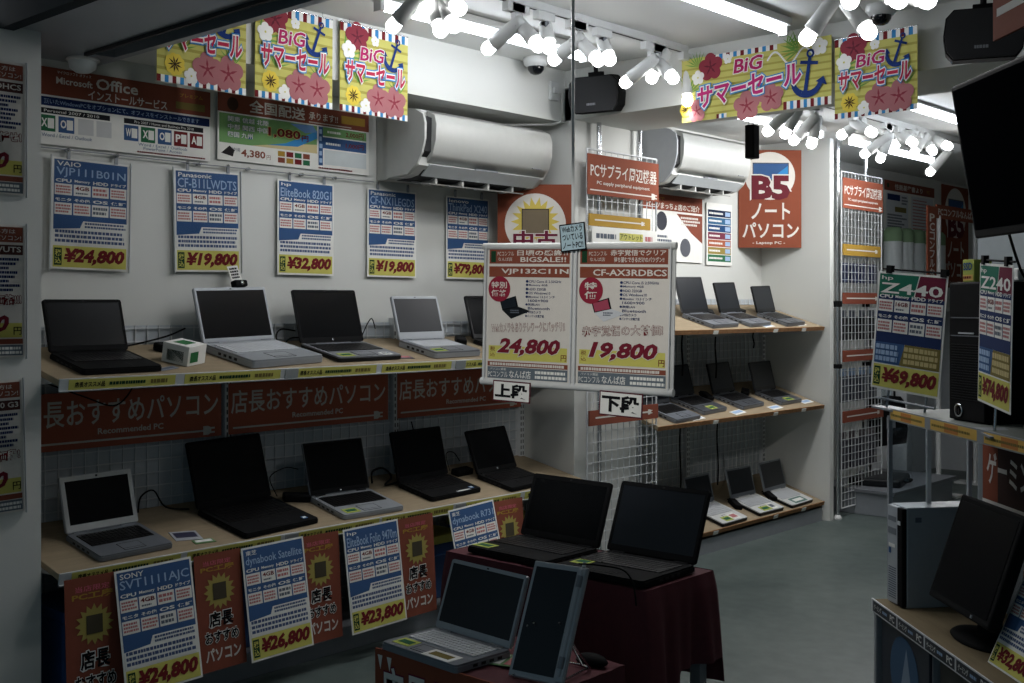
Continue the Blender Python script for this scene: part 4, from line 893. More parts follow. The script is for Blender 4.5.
def sale_sheet(head1, head2, model, badge, slogan, price, dark):
    w, h = .302, .425; s = Sheet(w, h, CREAM, thick=.001)
    s.rect(.006, h*.875, w-.006, h-.006, BROWNO, 1); s.rect(.012, h*.885, .03, h*.97, GREEN, 2)
    s.text('PCコンフル', w*.12, h*.935, w*.2, h*.03, CREAM, 2); s.text('なんば店', w*.13, h*.895, w*.17, h*.028, CREAM, 2)
    s.text(head1, w*.36, h*.935, w*.60, h*.042, CREAM, 2, .02); s.text(head2, w*.40, h*.888, w*.54, h*.038, CREAM, 2, .02)
    s.rect(.006, h*.775, w-.006, h*.855, BROWNO, 1); s.text(model, w*.17, h*.792, w*.80, h*.046, CREAM, 2, .02)
    s.poly([(.006, h*.855), (w*.2, h*.855), (.006, h*.80)], ORANGE, 2)
    s.disc(w*.15, h*.685, w*.135, M('badge_red', (150, 34, 56), .5), 3, 28)
    n = len(badge)
    if n == 4: s.text(badge[:2], w*.055, h*.69, w*.19, h*.05, CREAM, 6, .02); s.text(badge[2:], w*.055, h*.63, w*.19, h*.05, CREAM, 6, .02)
    else: s.text(badge[0], w*.08, h*.69, w*.14, h*.055, CREAM, 6, .02); s.text(badge[1], w*.08, h*.625, w*.14, h*.055, CREAM, 6, .02)
    laptop_icon(s, w*.16, h*.53, w*.31, dark, 2)
    rows = ('●CPU Core i5 2.50GHz', '●Memory 4GB', '●HDD 320GB', '●OS Windows10', '●Monitor 13.3インチ', '  1600×900', '●無線LAN', '  Bluetooth', '●WEBカメラ', '●バッテリ充電確認')
    for i, r_ in enumerate(rows): s.text(r_, w*(.47 + (.03 if r_[0] == ' ' else 0)), h*(.735-.0285*i), w*(.018*len(r_)+.06), h*.02, DBLUE, 2, .015)
    s.text(slogan, w*.06, h*.37, w*.88, h*.07, CREAM, 3, .0, 0, .045, out=((.035, RED),))
    s.rect(w*.03, h*.155, w*.97, h*.26, YEL, 1)
    s.text('税込', w*.05, h*.175, w*.06, h*.08, RED, 3, vertical=True); s.text(price, w*.14, h*.185, w*.75, h*.135, M('sale_price', (120, 26, 44), .5), 4, .045, .25, out=((.03, CREAM),)); s.text('円', w*.90, h*.165, w*.065, h*.045, RED, 3, .01)
    s.rect(.006, h*.105, w-.006, h*.14, BROWNO, 1); s.lines(w*.05, h*.11, w*.95, h*.135, 1, CREAM, 2, .8, .05)
    s.rect(.006, .006, w-.006, h*.10, M('footer_slate', (96, 108, 118), .5), 1)
    s.text('パソコン買取', w*.05, h*.075, w*.2, h*.018, WHITE, 2); s.text('PCコンフル', w*.03, h*.025, w*.24, h*.04, WHITE, 2); s.text('なんば店', w*.29, h*.022, w*.26, h*.058, WHITE, 2, .01); s.lines(w*.6, h*.02, w*.97, h*.09, 2, WHITE, 2, .6, .05)
    return s
for x, args, lab in ((.014, ('日頃の感謝!!', 'BIGSALE!!', 'VJP132C11N', '特別価格', 'Webカメラもありテレワークにバッチリ!!', '24,800', True), 'white 24,800 yen sale poster with a red badge, left half of hanging frame'), (.340, ('赤字覚悟でクリア', '待ち望むできるだけのバツグン!!', 'CF-AX3RDBCS', '特価', '赤字覚悟の大特価!', '19,800', False), 'white 19,800 yen sale poster with a red badge, right half of hanging frame')):
    o = sale_sheet(*args).build('sale_poster', lab, 'poster', TF @ TR((x, -.004, .018)), group='sale posters in the hanging frame')
    sleeve(o, .302, .425, int(x*1000), .0012)
def small_card(x, z, w, h, rot, lines, bg, edge, label, ink=BLACK, off=.02, bw=.004):
    s = Sheet(w, h, edge, thick=.002); s.rect(bw, bw, w-bw, h-bw, bg, 1)
    if len(lines) > 1:
        s.rect(bw*.4, bw*.4, w-bw*.4, bw, edge, 2)
    n = len(lines); hh = (h-2.5*bw)/n
    for i, l in enumerate(lines): s.text(l, bw*2.2, bw*1.6 + (n-1-i)*hh + hh*.08, w-bw*4.4, hh*.82, ink, 3, off)
    s.build('hanging_card', label, 'card', TF @ TR((x, -.0155, z), 0, ry=R(rot)))
small_card(.285, .425, .088, .085, -6, ('Webカメラ', 'ついている', 'ノートPC!!'), M('card_sky', (168, 196, 206), .5), BLACK, 'hand-lettered pale blue card on top of the hanging frame', off=.025)
small_card(.048, -.047, .137, .066, 1, ('上段',), WHITE, M('card_wine', (88, 30, 44), .5), 'white card for the upper shelf at the bottom left of the hanging frame', off=.046)
small_card(.425, -.066, .143, .074, 1.5, ('下段',), WHITE, M('card_wine', (88, 30, 44)), 'white card for the lower shelf at the bottom right of the hanging frame', off=.046)
pt = TF @ Vector((.315, .006, .45))
t = thing('hanging_rod', 'white rod from the ceiling down to the hanging frame', 'rod', loc=tuple(pt))
MB().tube([(0, 0, 0), (0, 0, CEIL_Z-pt.z)], .0055, PLASTW, 8).build('rod_tube', t); MB().lathe([(0, 0), (.02, 0), (.02, -.02), (0, -.02)], PLASTW, 12, Matrix.Translation((0, 0, CEIL_Z-pt.z))).build('ceiling_cap', t)

# ------------------------------------------------------------------ posters on the front pillar
def pillar_sheet(price, model, slogan):
    w, h = .30, .415; s = Sheet(w, h, CREAM, thick=.001)
    s.rect(.006, h*.87, w-.006, h-.006, BROWNO, 1); s.text('気になる方は', w*.45, h*.935, w*.45, h*.035, CREAM, 2, .01); s.text('こちらのパソコン!', w*.42, h*.885, w*.54, h*.038, CREAM, 2, .01)
    s.rect(.006, h*.775, w-.006, h*.85, M('bar_umber', (78, 44, 40), .5), 1); s.text(model, w*.30, h*.795, w*.66, h*.042, CREAM, 2, .02)
    for i in range(8): s.lines(w*.5, h*(.73-.033*i), w*(.96-.05*(i % 3)), h*(.752-.033*i), 1, DBLUE, 2, .9, .1)
    s.text(slogan, w*.2, h*.39, w*.76, h*.075, CREAM, 3, .02, 0, .05, out=((.06, RED),))
    s.rect(w*.03, h*.15, w*.97, h*.26, YEL, 1); s.text(price, w*.1, h*.17, w*.73, h*.15, M('sale_price', (120, 26, 44)), 4, .045, .25); s.text('円', w*.88, h*.17, w*.085, h*.06, BLACK, 3, .01)
    s.rect(.006, h*.10, w-.006, h*.14, BROWNO, 1); s.rect(.006, .006, w-.006, h*.095, M('footer_slate', (96, 108, 118)), 1); s.lines(w*.4, h*.02, w*.97, h*.085, 2, WHITE, 2, .6, .05)
    return s
for z, a, lab, roll in ((1.732, ('29,800', 'CF-SX3EDHCS', 'こだわりお任せ!'), 'sale poster in a creased shiny sleeve, topmost of three on the front pillar', 0), (1.222, ('49,800', 'CF-LX5WUTS', '特別最終お価格!!!'), 'sale poster ending in exclamation marks, middle of three on the front pillar', 0), (.728, ('39,800', 'ProBook 640 G3', 'ビックリの価段!'), 'sale poster with a curled lower corner, lowest of three on the front pillar', -1.5)):
    o = pillar_sheet(*a).build('sale_poster', lab, 'poster', WALL(1.652-.30, z, .386, roll=roll), group='sale posters on the front pillar')
    sleeve(o, .30, .415, int(z*100), .007)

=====

* Problem to work on
Pull out every line in the data above that has the word "from".

* Task result
Continue the Blender Python script for this scene: part 4, from line 893. More parts follow. The script is for Blender 4.5.
t = thing('hanging_rod', 'white rod from the ceiling down to the hanging frame', 'rod', loc=tuple(pt))